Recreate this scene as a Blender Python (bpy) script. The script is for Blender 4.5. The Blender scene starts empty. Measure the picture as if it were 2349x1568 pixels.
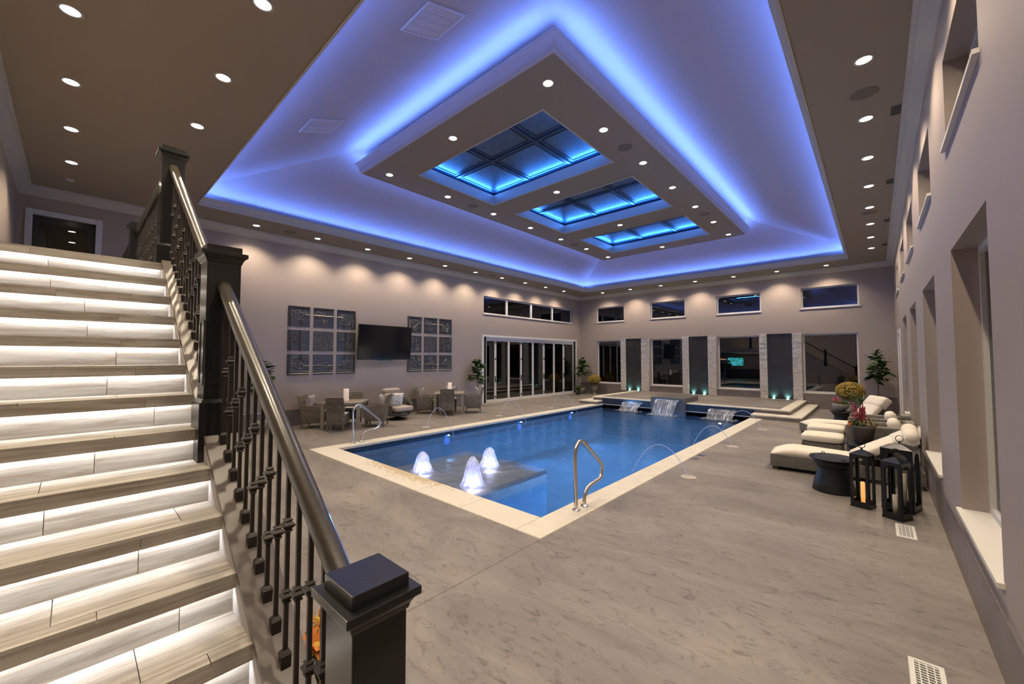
import bpy, bmesh, math, random
from mathutils import Matrix, Vector
random.seed(7)
S = bpy.context.scene
COL = S.collection
R = math.radians

# ------------------------------------------------------------------ camera, world, exposure
cam_d = bpy.data.cameras.new('camera')
cam_d.sensor_width = 36.0
cam_d.lens = 36.0 * 916.0 / 2349.0
cam_d.clip_start = 0.05
cam = bpy.data.objects.new('camera', cam_d)
cam.location = (0, 0, 2.0)
cam.rotation_euler = (R(90 + 2.28), 0, R(42.3))
COL.objects.link(cam)
S.camera = cam
w = bpy.data.worlds.new('night_sky'); S.world = w; w.use_nodes = True
w.node_tree.nodes['Background'].inputs[0].default_value = (0.010, 0.014, 0.03, 1)
w.node_tree.nodes['Background'].inputs[1].default_value = 0.35
S.view_settings.view_transform = 'Standard'
S.view_settings.look = 'None'
S.view_settings.gamma = 1.0
S.view_settings.use_curve_mapping = False
S.view_settings.exposure = 0.0
try:
    S.cycles.use_denoising = True
    S.cycles.denoiser = 'OPENIMAGEDENOISE'
    S.cycles.denoising_input_passes = 'RGB_ALBEDO_NORMAL'
    S.cycles.caustics_reflective = False
    S.cycles.caustics_refractive = False
    S.cycles.sample_clamp_indirect = 4.0
    S.cycles.max_bounces = 7
    S.cycles.diffuse_bounces = 3
    S.cycles.use_adaptive_sampling = True
    S.cycles.adaptive_threshold = 0.04
    S.cycles.glossy_bounces = 4
    S.cycles.transparent_max_bounces = 16
    S.cycles.use_light_tree = False
except Exception:
    pass

SPOT_W = 172.0      # every recessed downlight
BLUE = (0.105, 0.235, 1.0)
COVE_W = 14.0       # watts per metre of the tray cove strip
BOX_W = 13.0        # watts per metre of strip above the hanging panel
STAIR_W = 50.0      # emission of strips below nosings
WARM = (1.0, 0.845, 0.60)

# ------------------------------------------------------------------ room dimensions
XL, XR, YB, YN, ZS = -12.72, 0.555, 19.87, -0.85, 5.52
TX0, TX1, TY0, TY1 = -11.4, -0.62, 1.81, 18.4      # tray opening
ZF = 6.82                                           # flat top of tray
BX0, BX1, BY0, BY1, ZB = -8.78, -3.25, 4.45, 15.70, 6.32   # hanging panel
BAL = 2.84                                          # balcony level

# ------------------------------------------------------------------ materials
def srgb(r, g, b):
    f = lambda c: (c/255/12.92) if c/255 <= .04045 else ((c/255+.055)/1.055)**2.4
    return (f(r), f(g), f(b), 1)
M = {}
def mat(name, col, rough=.6, metal=0, noise=0, nscale=8, bump=0, bscale=40, spec=.5, coat=0, stretch=None, emit=None, estr=0, col2=None, detail=6):
    m = bpy.data.materials.new(name); m.use_nodes = True
    nt = m.node_tree; p = nt.nodes['Principled BSDF']
    c = col if len(col) == 4 else (*col, 1)
    p.inputs['Base Color'].default_value = c
    p.inputs['Roughness'].default_value = rough
    p.inputs['Metallic'].default_value = metal
    p.inputs['Specular IOR Level'].default_value = spec
    p.inputs['Coat Weight'].default_value = coat
    p.inputs['Coat Roughness'].default_value = .1
    if emit:
        p.inputs['Emission Color'].default_value = (*emit[:3], 1); p.inputs['Emission Strength'].default_value = estr
    tc = nt.nodes.new('ShaderNodeTexCoord'); mp = nt.nodes.new('ShaderNodeMapping')
    nt.links.new(tc.outputs['Object'], mp.inputs['Vector'])
    if stretch: mp.inputs['Scale'].default_value = stretch
    if noise or col2:
        n = nt.nodes.new('ShaderNodeTexNoise'); n.inputs['Scale'].default_value = nscale; n.inputs['Detail'].default_value = detail; n.inputs['Roughness'].default_value = .65
        nt.links.new(mp.outputs[0], n.inputs['Vector'])
        rp = nt.nodes.new('ShaderNodeValToRGB')
        a = col2 if col2 else tuple(x*(1-noise) for x in c[:3])
        b = c[:3] if col2 else tuple(min(1, x*(1+noise)) for x in c[:3])
        rp.color_ramp.elements[0].color = (*a[:3], 1); rp.color_ramp.elements[0].position = .32
        rp.color_ramp.elements[1].color = (*b[:3], 1); rp.color_ramp.elements[1].position = .68
        nt.links.new(n.outputs['Fac'], rp.inputs[0]); nt.links.new(rp.outputs[0], p.inputs['Base Color'])
    if bump:
        n2 = nt.nodes.new('ShaderNodeTexNoise'); n2.inputs['Scale'].default_value = bscale; n2.inputs['Detail'].default_value = 4
        nt.links.new(mp.outputs[0], n2.inputs['Vector'])
        b2 = nt.nodes.new('ShaderNodeBump'); b2.inputs['Strength'].default_value = bump; b2.inputs['Distance'].default_value = .01
        nt.links.new(n2.outputs['Fac'], b2.inputs['Height']); nt.links.new(b2.outputs[0], p.inputs['Normal'])
    M[name] = m
    return m
mat('wall_paint', (.40, .335, .300), .5, bump=.05, bscale=160)
mat('soffit_paint', (.34, .28, .22), .6)
mat('tray_paint', (.46, .40, .38), .6)
mat('trim_white', (.62, .58, .55), .4)
mat('white_frame', (.80, .78, .78), .35)
mat('sill_white', (.84, .80, .76), .3)
mat('coping', (.66, .60, .52), .55, noise=.08, nscale=5, bump=.05, bscale=60)
mat('black_wood', (.012, .012, .012), .28, coat=.2, bump=.04, bscale=90, stretch=(1, 1, .2))
mat('rail_wood', (.040, .032, .022), .30, coat=.12, noise=.25, nscale=60)
mat('iron', (.032, .025, .022), .42, metal=.4)
mat('curb_brown', (.115, .090, .078), .35, noise=.12, nscale=6)
mat('steel', (.70, .66, .60), .22, metal=1)
mat('chrome', (.8, .8, .8), .1, metal=1)
mat('black_metal', (.010, .011, .014), .32, metal=.2)
mat('drum_metal', (.014, .014, .015), .45, metal=.3, noise=.3, nscale=40)
mat('cream_fabric', (.78, .70, .60), .9, bump=.1, bscale=120)
mat('beige_fabric', (.42, .35, .29), .9, bump=.12, bscale=160)
mat('grey_fabric', (.36, .33, .34), .9, bump=.15, bscale=160)
mat('white_fabric', (.76, .72, .66), .9)
mat('table_wood', (.25, .212, .165), .5, noise=.12, nscale=20, stretch=(1, 12, 1))
mat('leg_wood', (.12, .085, .06), .5)
mat('candle_wax', (.82, .70, .64), .5, emit=(1, .72, .58), estr=.22)
mat('candle_lit', (.85, .55, .25), .5, emit=(1, .42, .10), estr=.9)
mat('candle_plain', (.74, .66, .55), .5)
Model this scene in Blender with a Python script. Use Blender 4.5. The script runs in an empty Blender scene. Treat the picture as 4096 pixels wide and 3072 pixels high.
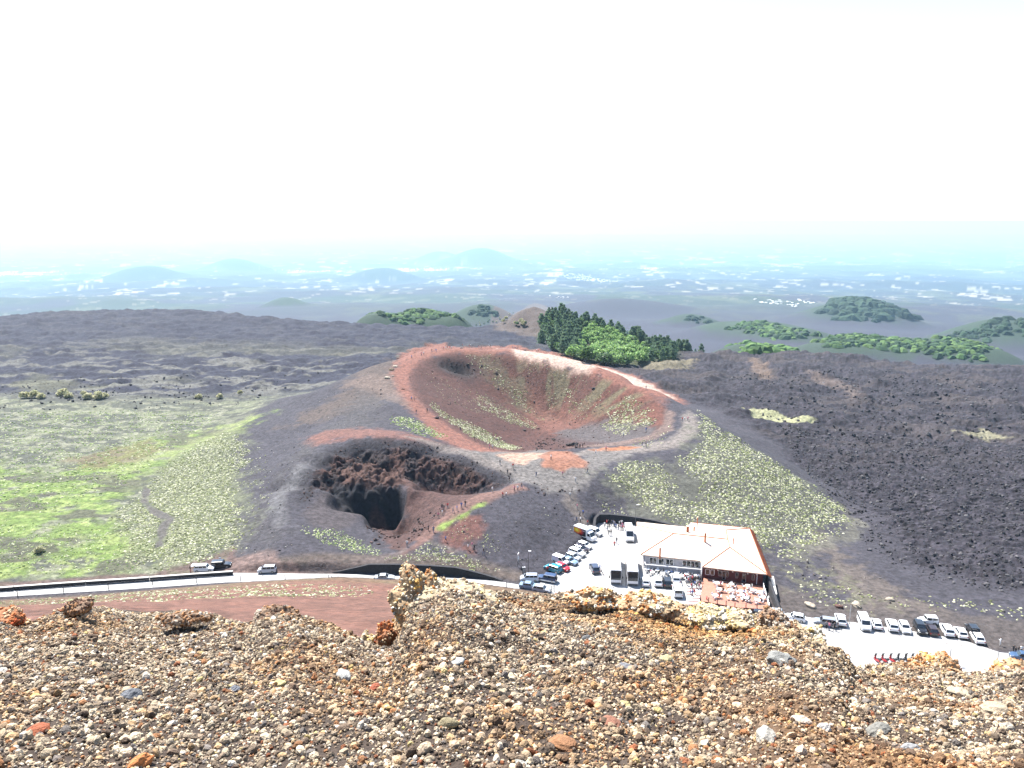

-------------------------

- _Exercise aim_: Write out the listing above again, exactly, but with no pictures in the copy.

- _Solution for this exercise_:
Recreate this scene as a Blender Python (bpy) script. The script is for Blender 4.5. The Blender scene starts empty. Measure the picture as if it were 2349x1568 pixels.
import bpy, bmesh, math, random
from mathutils import Matrix, Vector
random.seed(7)
S = bpy.context.scene
COL = S.collection
R = math.radians

# ------------------------------------------------------------------ camera, world, exposure
cam_d = bpy.data.cameras.new('camera')
cam_d.sensor_width = 36.0
cam_d.lens = 36.0 * 916.0 / 2349.0
cam_d.clip_start = 0.05
cam = bpy.data.objects.new('camera', cam_d)
cam.location = (0, 0, 2.0)
cam.rotation_euler = (R(90 + 2.28), 0, R(42.3))
COL.objects.link(cam)
S.camera = cam
w = bpy.data.worlds.new('night_sky'); S.world = w; w.use_nodes = True
w.node_tree.nodes['Background'].inputs[0].default_value = (0.010, 0.014, 0.03, 1)
w.node_tree.nodes['Background'].inputs[1].default_value = 0.35
S.view_settings.view_transform = 'Standard'
S.view_settings.look = 'None'
S.view_settings.gamma = 1.0
S.view_settings.use_curve_mapping = False
S.view_settings.exposure = 0.0
try:
    S.cycles.use_denoising = True
    S.cycles.denoiser = 'OPENIMAGEDENOISE'
    S.cycles.denoising_input_passes = 'RGB_ALBEDO_NORMAL'
    S.cycles.caustics_reflective = False
    S.cycles.caustics_refractive = False
    S.cycles.sample_clamp_indirect = 4.0
    S.cycles.max_bounces = 7
    S.cycles.diffuse_bounces = 3
    S.cycles.use_adaptive_sampling = True
    S.cycles.adaptive_threshold = 0.04
    S.cycles.glossy_bounces = 4
    S.cycles.transparent_max_bounces = 16
    S.cycles.use_light_tree = False
except Exception:
    pass

SPOT_W = 172.0      # every recessed downlight
BLUE = (0.105, 0.235, 1.0)
COVE_W = 14.0       # watts per metre of the tray cove strip
BOX_W = 13.0        # watts per metre of strip above the hanging panel
STAIR_W = 50.0      # emission of strips below nosings
WARM = (1.0, 0.845, 0.60)

# ------------------------------------------------------------------ room dimensions
XL, XR, YB, YN, ZS = -12.72, 0.555, 19.87, -0.85, 5.52
TX0, TX1, TY0, TY1 = -11.4, -0.62, 1.81, 18.4      # tray opening
ZF = 6.82                                           # flat top of tray
BX0, BX1, BY0, BY1, ZB = -8.78, -3.25, 4.45, 15.70, 6.32   # hanging panel
BAL = 2.84                                          # balcony level

# ------------------------------------------------------------------ materials
def srgb(r, g, b):
    f = lambda c: (c/255/12.92) if c/255 <= .04045 else ((c/255+.055)/1.055)**2.4
    return (f(r), f(g), f(b), 1)
M = {}
def mat(name, col, rough=.6, metal=0, noise=0, nscale=8, bump=0, bscale=40, spec=.5, coat=0, stretch=None, emit=None, estr=0, col2=None, detail=6):
    m = bpy.data.materials.new(name); m.use_nodes = True
    nt = m.node_tree; p = nt.nodes['Principled BSDF']
    c = col if len(col) == 4 else (*col, 1)
    p.inputs['Base Color'].default_value = c
    p.inputs['Roughness'].default_value = rough
    p.inputs['Metallic'].default_value = metal
    p.inputs['Specular IOR Level'].default_value = spec
    p.inputs['Coat Weight'].default_value = coat
    p.inputs['Coat Roughness'].default_value = .1
    if emit:
        p.inputs['Emission Color'].default_value = (*emit[:3], 1); p.inputs['Emission Strength'].default_value = estr
    tc = nt.nodes.new('ShaderNodeTexCoord'); mp = nt.nodes.new('ShaderNodeMapping')
    nt.links.new(tc.outputs['Object'], mp.inputs['Vector'])
    if stretch: mp.inputs['Scale'].default_value = stretch
    if noise or col2:
        n = nt.nodes.new('ShaderNodeTexNoise'); n.inputs['Scale'].default_value = nscale; n.inputs['Detail'].default_value = detail; n.inputs['Roughness'].default_value = .65
        nt.links.new(mp.outputs[0], n.inputs['Vector'])
        rp = nt.nodes.new('ShaderNodeValToRGB')
        a = col2 if col2 else tuple(x*(1-noise) for x in c[:3])
        b = c[:3] if col2 else tuple(min(1, x*(1+noise)) for x in c[:3])
        rp.color_ramp.elements[0].color = (*a[:3], 1); rp.color_ramp.elements[0].position = .32
        rp.color_ramp.elements[1].color = (*b[:3], 1); rp.color_ramp.elements[1].position = .68
        nt.links.new(n.outputs['Fac'], rp.inputs[0]); nt.links.new(rp.outputs[0], p.inputs['Base Color'])
    if bump:
        n2 = nt.nodes.new('ShaderNodeTexNoise'); n2.inputs['Scale'].default_value = bscale; n2.inputs['Detail'].default_value = 4
        nt.links.new(mp.outputs[0], n2.inputs['Vector'])
        b2 = nt.nodes.new('ShaderNodeBump'); b2.inputs['Strength'].default_value = bump; b2.inputs['Distance'].default_value = .01
        nt.links.new(n2.outputs['Fac'], b2.inputs['Height']); nt.links.new(b2.outputs[0], p.inputs['Normal'])
    M[name] = m
    return m
mat('wall_paint', (.40, .335, .300), .5, bump=.05, bscale=160)
mat('soffit_paint', (.34, .28, .22), .6)
mat('tray_paint', (.46, .40, .38), .6)
mat('trim_white', (.62, .58, .55), .4)
mat('white_frame', (.80, .78, .78), .35)
mat('sill_white', (.84, .80, .76), .3)
mat('coping', (.66, .60, .52), .55, noise=.08, nscale=5, bump=.05, bscale=60)
mat('black_wood', (.012, .012, .012), .28, coat=.2, bump=.04, bscale=90, stretch=(1, 1, .2))
mat('rail_wood', (.040, .032, .022), .30, coat=.12, noise=.25, nscale=60)
mat('iron', (.032, .025, .022), .42, metal=.4)
mat('curb_brown', (.115, .090, .078), .35, noise=.12, nscale=6)
mat('steel', (.70, .66, .60), .22, metal=1)
mat('chrome', (.8, .8, .8), .1, metal=1)
mat('black_metal', (.010, .011, .014), .32, metal=.2)
mat('drum_metal', (.014, .014, .015), .45, metal=.3, noise=.3, nscale=40)
mat('cream_fabric', (.78, .70, .60), .9, bump=.1, bscale=120)
mat('beige_fabric', (.42, .35, .29), .9, bump=.12, bscale=160)
mat('grey_fabric', (.36, .33, .34), .9, bump=.15, bscale=160)
mat('white_fabric', (.76, .72, .66), .9)
mat('table_wood', (.25, .212, .165), .5, noise=.12, nscale=20, stretch=(1, 12, 1))
mat('leg_wood', (.12, .085, .06), .5)
mat('candle_wax', (.82, .70, .64), .5, emit=(1, .72, .58), estr=.22)
mat('candle_lit', (.85, .55, .25), .5, emit=(1, .42, .10), estr=.9)
mat('candle_plain', (.74, .66, .55), .5)
Model this scene in Blender with a Python script. Use Blender 4.5. The script runs in an empty Blender scene. Treat the picture as 4096 pixels wide and 3072 pixels high.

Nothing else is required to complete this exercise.